Despite their diverging interests, the two companies share a number of technology concerns. One is high-performance computing. Thanks to its Advanced Supercomputing Division, Ames is the home of supercomputing for NASA. It's the place where NASA scientists go when their computing jobs overwhelm their own facilities. Google, being one of the larger providers of Internet search and hosted e-mail services, maintains thousands of servers itself.
Another shared concern is geospatial information, such as satellite imagery. With new services such as Google Earth and Google Maps, the search company is increasingly branching out into packaging and delivering geospatial information, long a specialty of NASA.
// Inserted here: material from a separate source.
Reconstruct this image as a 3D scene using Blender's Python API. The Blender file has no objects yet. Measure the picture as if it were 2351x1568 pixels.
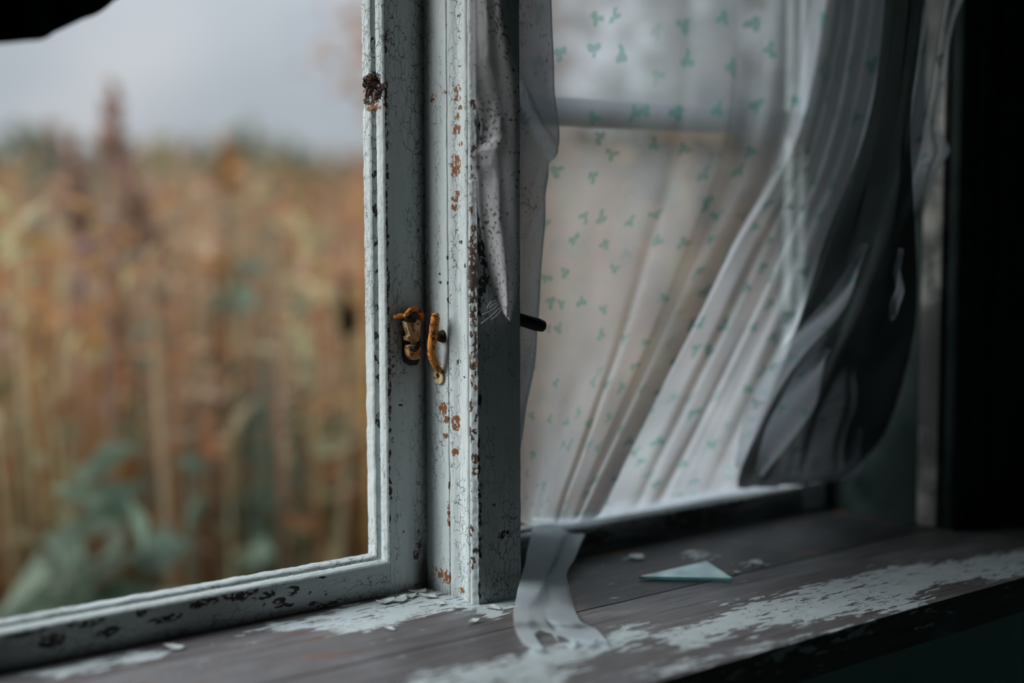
import bpy, math, random
import numpy as np
from mathutils import Vector, noise

C = bpy.context.scene.collection
sc = bpy.context.scene
rnd = random.Random(7)
PI = math.pi

# ---------------------------------------------------------------- camera
W, H, F = 2351.0, 1568.0, 3265.0
yaw = math.atan2(4125, F); pitch = math.radians(5.1); roll = math.radians(-0.2)
f0 = Vector((math.cos(yaw), math.sin(yaw), 0)); r0 = Vector((math.sin(yaw), -math.cos(yaw), 0)); u0 = Vector((0, 0, 1))
Fw = f0*math.cos(pitch) - u0*math.sin(pitch); u2 = u0*math.cos(pitch) + f0*math.sin(pitch)
R = r0*math.cos(roll) + u2*math.sin(roll); U = u2*math.cos(roll) - r0*math.sin(roll)
def ray(px, py): return R*((px-W/2)/F) - U*((py-H/2)/F) + Fw
CAM = -ray(1097, 1389)*1.2
def at(px, py, ax, val):
    """where a sight line meets the plane ax = val (used to read sizes off the photograph)"""
    r = ray(px, py); i = 'xyz'.index(ax); return CAM + r*((val-CAM[i])/r[i])

cam = bpy.data.cameras.new('camera'); co = bpy.data.objects.new('camera', cam); C.objects.link(co)
cam.sensor_width = 36; cam.lens = F*36/W
from mathutils import Matrix
M = Matrix((R, U, -Fw)).transposed().to_4x4(); M.translation = CAM; co.matrix_world = M
cam.dof.use_dof = True; cam.dof.focus_distance = 1.205; cam.dof.aperture_fstop = 1.5; cam.clip_start = 0.01
sc.camera = co

# ---------------------------------------------------------------- colour management, sky, sun
sc.view_settings.view_transform = 'Standard'; sc.view_settings.look = 'None'
sc.view_settings.gamma = 1; sc.view_settings.exposure = 0.0; sc.view_settings.use_curve_mapping = False
sc.cycles.use_denoising = True
sc.cycles.max_bounces = 8; sc.cycles.transparent_max_bounces = 12
sc.cycles.sample_clamp_indirect = 4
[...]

'Imagine having a wide selection of images from the Apollo space mission at your fingertips whenever you want it,' said Eric Schmidt, Google chief executive officer, noting one of the ways Google and its users would benefit from the partnership.
For NASA, the collaboration will give the agency more expertise in different forms of high-performance distributed computing, said NASA Ames Center Director G. Scott Hubbard.
'Our architecture is really good at a certain class of physics and engineering problems, but it is not what you use for everything,' he said. 'Google has gone in a different direction. [The architects at Google] have developed an incredible ability to do distributed computing. So having insight into how they do what they do could really benefit us as we think about different kinds of problems.'
Hubbard also mentioned that NASA would like to tap into Google's expertise at handling large amounts of data. 'NASA has huge amounts of content from all the missions that isn't readily accessible to the public or even the science community. I think we can learn a lot from Google about how to do that'maybe even make [Google] a party on how to make it accessible,' he said.